Efficient and chromaticity stable green and white organic light-emitting devices with organic-inorganic hybrid materials.

Abstract

Efficient inverted bottom emissive organic light emitting diodes (IBOLEDs) with tin dioxide and/or Cd-doped SnO2 nanoparticles as an electron injection layer at the indium tin oxide cathode:electron transport layer interface have been fabricated. The SnO2 NPs promote electron injection efficiently because their conduction band (−3.6 eV) lies between the work function (Wf) of ITO (4.8 eV) and the LUMO of the electron-transporting molecule (−3.32 eV), leading to enhanced efficiency at low voltage. The 2.0% SnO2 NPs (25 nm) with Ir(ddsi)2(acac) emissive material (SnO2 NPs/ITO) have an enhanced current efficiency (ηc, cd A−1) of 52.3/24.3, power efficiency (ηp, lm W−1) of 10.9/3.4, external quantum efficiency (ηex, %) of 16.4/7.5 and luminance (L, cd m−2) of 28 182/1982. A device with a 2.0% Cd-doped SnO2 layer shows higher ηc (60.6 cd A−1), ηp (15.4 lm W−1), ηex (18.3%) and L (26 858 cd m−2) than SnO2 devices or control devices.
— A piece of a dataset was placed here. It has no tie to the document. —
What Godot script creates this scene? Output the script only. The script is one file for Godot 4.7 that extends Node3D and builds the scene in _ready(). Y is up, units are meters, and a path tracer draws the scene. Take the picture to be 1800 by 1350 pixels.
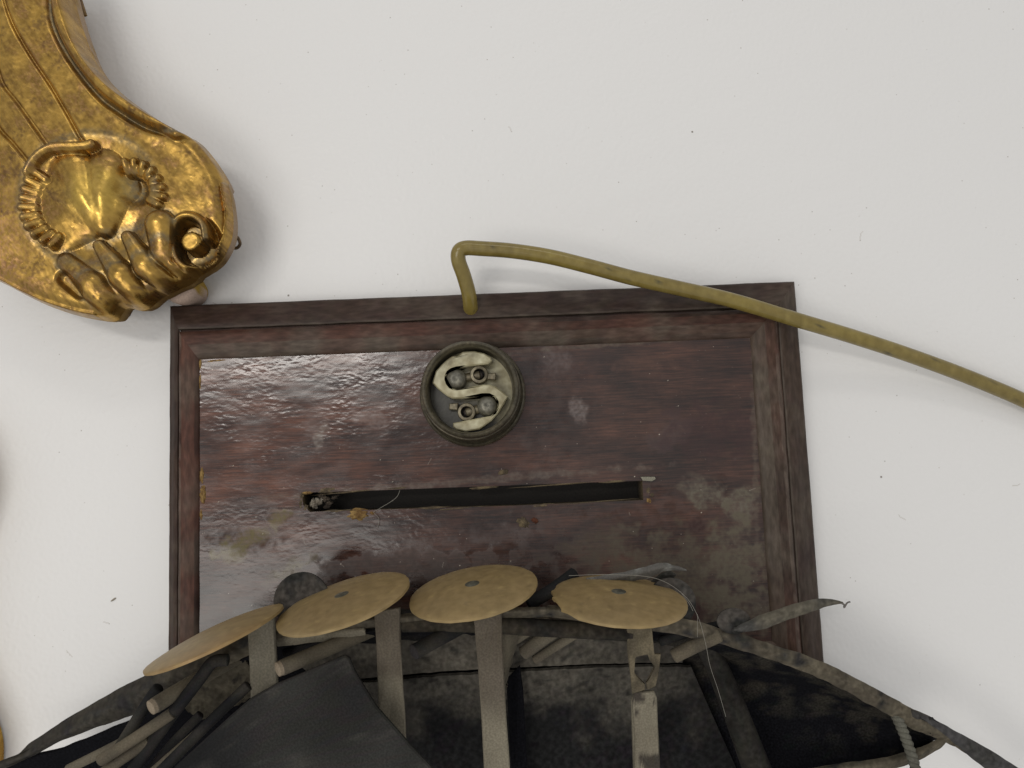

White light emission was harvested from a mixture of Cd–SnO2 NPs and homoleptic blue phosphor Ir(tsi)3; the combination of blue emission (λEL = 428 nm) from Ir(tsi)3 and defect emission from Cd–SnO2 NPs (λEL = 568 nm) gives an intense white light with CIE of (0.31, 0.30) and CCT of 6961 K. The white light emission [CIE of (0.34, 0.35) and CCT of 5188 K] from colloid hybrid electrolyte BMIMBF4–SnO2 is also discussed.